Author: Stacy Muur
Compiled by: Tim, PANews
We have seen fiat-backed stablecoins and cryptocurrency-collateralized stablecoins. However, Aegis has a different approach: a Bitcoin-backed stablecoin.
Below are the bold aspects of its design and the reasons it may succeed.
The vast majority of stablecoins today rely on a centralized system, which is what Bitcoin was designed to avoid:
- Fiat custody
- Bank settlement
- Regulatory constraints
Aegis takes a different strategy, choosing to build its system around Bitcoin rather than banks.
Aegis names its stablecoin YUSD:
- Pegged to the price of 1 USD
- Supported by Bitcoin collateral
- Maintained stable through short perpetual contracts
No oracles, no fiat reserves, no third-party intermediaries
YUSD is only minted when stablecoins like USDT, USDC, or DAI are deposited into the Aegis Mint smart contract.
Once verified, YUSD is generated, and the corresponding collateral is transferred to a secure custody vault.
No off-chain minting switches, no human intervention, everything is controlled solely by smart contract logic.
So, how does Aegis achieve end-to-end operation?
- You can use funds to mint or exchange (on-chain or decentralized exchanges) to obtain YUSD
- Aegis uses these funds to purchase BTC
- It hedges price volatility risk by opening short perpetual contracts
- The short position earns funding fee income
- Revenue distribution: part injected into the insurance pool, part distributed to YUSD holders
This is the cyclical mechanism of YUSD.
But where do these profits come from?
When Aegis shorts Bitcoin perpetual contracts, it profits from the funding fees paid by traders who are bullish.
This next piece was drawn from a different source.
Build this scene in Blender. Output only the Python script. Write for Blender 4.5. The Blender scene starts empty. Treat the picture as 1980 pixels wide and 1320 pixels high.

As long as there is demand to go long, these fees will be charged three times a day.
This is not staking, nor is it inflation.
This is the conversion of counterparty pressure into profit.
Aegis will not require you to do anything extra.
Hold YUSD → Aegis earns fees → Snapshot records shares → Rewards generated → Claim through the APP
Look, the profits come effortlessly.
The construction of Aegis aims to ensure safety and reliability, independently avoiding centralized risks and common single points of failure:
- No fiat currency support
- No USDC reserves
- No reliance on oracles
Only Bitcoin, collateral hedging processing, off-chain holding, real-time monitoring.
No revenue model is perfect, especially one linked to funding rates. So, what happens if the funding rate turns negative?
Aegis has established an insurance fund for this.
- 1-5% of the revenue will be transferred to the insurance fund
- This fund will be activated when the funding rate turns negative and shorting costs increase
- Managed by a multi-signature smart contract
- Control will later be transferred to the Aegis DAO
Aegis seems to place great emphasis on transparency:
- Custodial reserves are verifiable
- Exchange positions are public
- Read-only API publicly shows system status
You don’t have to guess its internal operating logic, but you can observe the results in real-time.
The insurance fund is responsible for managing risks, while the Aegis points system drives growth. Users can earn points daily through the following methods:
- Holding YUSD (15 points per $1 daily)
- Providing liquidity (30 points per $1 daily, 2x bonus)
- Borrowing through Euler (45 points daily, 3x bonus)
- Completing social tasks (50 points per task, 5x bonus)
The product and service are now fully launched on Ethereum and BNB Chain.
In Season 1, all point earnings will receive a 50% bonus reward, allowing early users to share a higher proportion of AEG token rewards.
Excess rewards: Euler integration unlocks a cyclical strategy—deposit YUSD → earn points → borrow stablecoins → repeat this process.
This maximizes earnings and multiplies points.
Points are not just numbers. Every week, 0.2% of the total AEG supply will be distributed based on your points share.
No need to worry about airdrop delays or guess distribution rules.
Transparent and public, everything proceeds as planned and is directly linked to protocol usage.
Aegis is an early project aimed at building a stablecoin that does not rely on fiat, oracles, or permissioned collateral.
It remains uncertain whether this model will still be effective in turbulent markets or if it can scale in real-world use cases.
But it is one of the clearest experiments in Bitcoin-based monetary design to date.